How it works...

The simplest form of a domain is a list of 3-tuples that contain a field name of the model in question as string in the first element, an operator as string in the second element, and the value the field is to be checked against as the third element. This is what we did in the first action, and this is interpreted as "All those conditions have to apply to the records we're interested in." This is actually a shortcut, because the domains know the two prefix operators—& and |—where & is the default. So, in normalized form, the first domain will be written as:

['&', '&', ('customer', '=', True), ('user_id', '=', uid),
           ('lang', '!=', 'fr_FR')].

While a bit hard to read for bigger expressions, the advantage of prefix operators is that their scope is rigidly defined, which saves you from having to worry about operator precedence and brackets. It's always two expressions: the first & applies to '&', ('customer', '=', True), ('user_id', '=', uid) as the first operand and ('lang', '!=', 'fr_FR') as the second. Then, the second & applies to ('customer', '=', True) as the first operand and ('user_id', '=', uid) as the second.
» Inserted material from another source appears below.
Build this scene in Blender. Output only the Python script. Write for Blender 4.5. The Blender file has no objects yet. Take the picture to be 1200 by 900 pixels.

In the second action, we have to write out the full form because we need the | operator.

There is also a ! operator for negation, but, given logical equivalences and negated comparison operators such as != and not in, it is not really necessary. Note that this is a unary prefix operator, so it only applies to the following expression in the domain and not to everything that follows.

Note that the right operand doesn't need to be a fixed value when you write a domain for a window action or other client-side domains. You can use the same minimal Python as described earlier for contexts, so you can write filters such as changed last week, my partners, and more.